The functional analysis of schoolscape signage developed in this paper and the multiple levels of policy combined with the roles that top-down influence and bottom-up agency play in a historically situated context are essential frameworks for understanding the linguistic landscape of an educational institution. Following Scollon and Scollon’s (2004: Chap. 7) explanation of the stages and actions of nexus analysis, the research documented here began by engaging and then navigating the particular nexus of practice of this school district. The third step advocated by Scollon and Scollon is changing the nexus of practice. Accordingly, I shared the results of this project including a draft of this paper with district administrators. However, this should be seen as merely a beginning to the kind of sustained and interactive relationship that Scollon and Scollon call for if we are to enact positive social change.

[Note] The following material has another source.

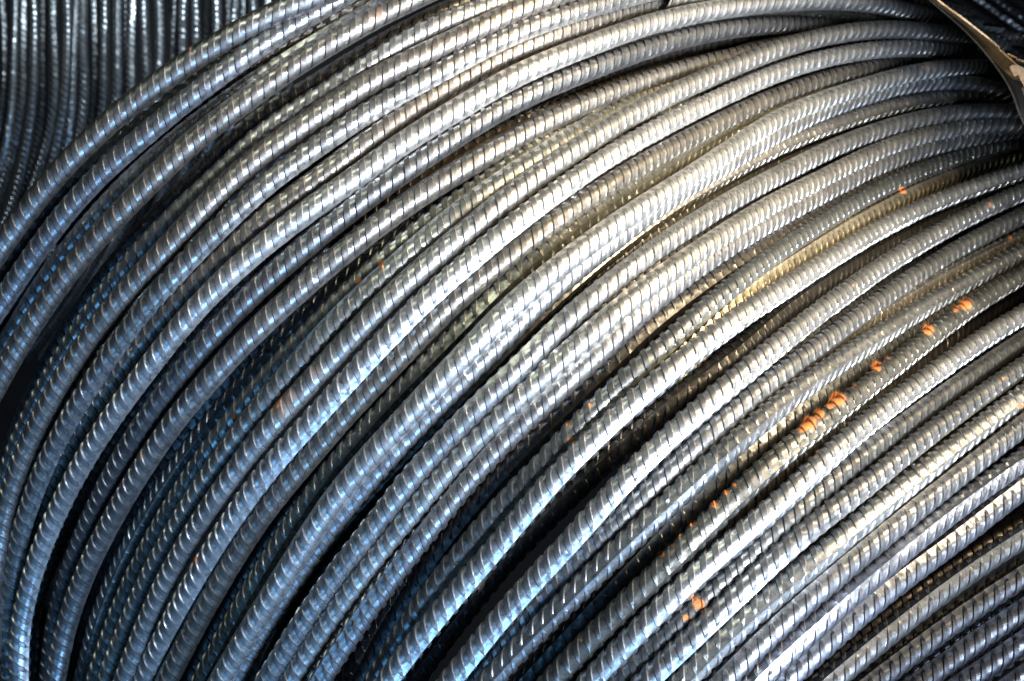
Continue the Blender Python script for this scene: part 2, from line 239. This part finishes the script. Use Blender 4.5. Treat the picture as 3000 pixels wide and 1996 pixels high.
rod('S37', 2, 2, {'23': [(2300,800),(2100,960),(1900,1110),(1700,1270),(1500,1425)], '33': [(1150,150),(900,360),(600,615),(300,865),(0,1145)], '32': [(2100,1390),(1930,1568)]}, 0, 78, (1,1,1.02))
rod('S38', 2, 4, {'23': [(2352,1080),(2000,1320),(1690,1555)], '33': [(1520,130),(1278,326),(1030,540),(784,752),(540,965),(300,1180),(80,1390)]}, 0, 18, (1,1,1.05))
rod('S39', 3, 12, {'23': [(2352,1330),(2150,1480)], '33': [(1771,236),(1480,440),(1186,657),(950,850),(707,1060),(460,1280),(240,1480)]}, 0, 46, (0.95,0.97,1.05))
rod('S40c', 8, 60, {'33': [(2352,110),(2000,320),(1600,580),(1300,790),(1000,1010),(700,1290)]}, 0, 90, (0.5,0.42,0.36))
rod('S41', 1, 6, {'33': [(2352,225),(2200,320),(1971,468),(1636,706),(1285,973),(1100,1120),(900,1290),(640,1510)]}, 0, 42, (0.98,0.96,0.92))
rod('S41c', 8, 60, {'33': [(2352,440),(2000,670),(1700,880),(1400,1100),(1100,1340)]}, 0, 50, (0.45,0.42,0.4))
rod('S42', 2, 14, {'33': [(2352,590),(2200,690),(1968,838),(1800,950),(1630,1070),(1400,1240),(1200,1395),(1050,1510)]}, 0, 70, (0.85,0.85,0.86))
rod('S43', 2, 18, {'33': [(2352,900),(1900,1200),(1550,1460),(1400,1568)]}, 0, 76, (0.85,0.85,0.87))
rod('S44', 2, 22, {'33': [(2352,1190),(2000,1430),(1800,1568)]}, 0, 70, (0.8,0.8,0.84))
rod('S45', 2, 24, {'33': [(2352,1480),(2100,1660)]}, 0, 60, (0.8,0.8,0.84))
rod('T0', 2, 0, {'03': [(1500,60),(1400,20),(1250,-30)], '02': [(2352,-60)]}, 0, 60, (1,0.95,0.85))
rod('T1', 7, 40, {'03': [(2352,1000),(2200,900),(2050,850),(1900,870)]}, 12, 20, (0.7,0.7,0.7))
rod('G1', 6, 30, {'02': [(2352,345),(2150,400),(1880,455),(1610,530),(1320,620),(1020,720),(710,850),(390,980),(60,1130)]}, 14, 10, (0.55,0.48,0.4))

# ------------------------------------------------------------------ apparent bar width -> distance
WC = np.array([
    (300,300,68),(900,200,69),(1500,150,66),(2100,100,58),(2450,60,53),(2800,120,46),(2950,320,47),(2980,560,51),
    (0,900,66),(700,900,71),(1400,850,74),(2000,700,70),(2500,500,60),(2950,850,58),(50,1500,64),(50,1950,60),
    (500,1950,66),(700,1400,71),(1300,1300,73),(1000,1900,71),(1900,1300,77),(2500,1100,72),(2950,1150,66),
    (1500,1900,74),(2100,1800,77),(2500,1700,77),(2950,1600,70),(2950,1950,66)], float)


def width_at(X, Y):
    X = np.asarray(X, float)[..., None]
    Y = np.asarray(Y, float)[..., None]
    q = (X - WC[:, 0]) ** 2 + (Y - WC[:, 1]) ** 2
    k = np.exp(-q / (2 * 330.0 ** 2)) + 1e-9
    return (k * WC[:, 2]).sum(-1) / k.sum(-1)


def smooth(a, sig):
    n = int(sig * 3)
    k = np.exp(-0.5 * (np.arange(-n, n + 1) / sig) ** 2)
    k /= k.sum()
    if a.ndim == 1:
        p = np.concatenate([2 * a[0] - a[n:0:-1], a, 2 * a[-1] - a[-2:-n - 2:-1]])
        return np.convolve(p, k, 'valid')
    return np.stack([smooth(a[:, i], sig) for i in range(a.shape[1])], 1)


STEP = 10.0


def resample(p, step=STEP):
    p = np.asarray(p, float)
    d = np.r_[0, np.cumsum(np.hypot(*np.diff(p, axis=0).T))]
    n = max(8, int(d[-1] / step))
    t = np.linspace(0, d[-1], n)
    return np.stack([np.interp(t, d, p[:, 0]), np.interp(t, d, p[:, 1])], 1)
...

To these ends, there are many avenues for future research and collaboration with the school district. One approach would be to work in conjunction with classroom teachers on projects to raise students’ awareness of the roles that multiple languages play in the community and facilitate explorations of how the LL reflects and constructs identities. A less participatory form of research would involve documenting the specific actions taken by agentive individuals and groups such as the teacher and students in the leadership course that produced many of the bilingual signs at the high school. Follow-up interviews and diachronic analysis should also be conducted to determine whether or not shifts in ideological orientations, discourses, and the interaction order of the schoolscape change over time and to determine causation. In the last chapter of Nexus Analysis, Scollon and Scollon (2004) elaborate on the “unfinalizability” of a nexus analysis, and they conclude as I will with “a charge to discourse analysts to locate ourselves within meaningful zones of identification and to continue to pursue our active interrogations of the discourses of our lives” (p. 150).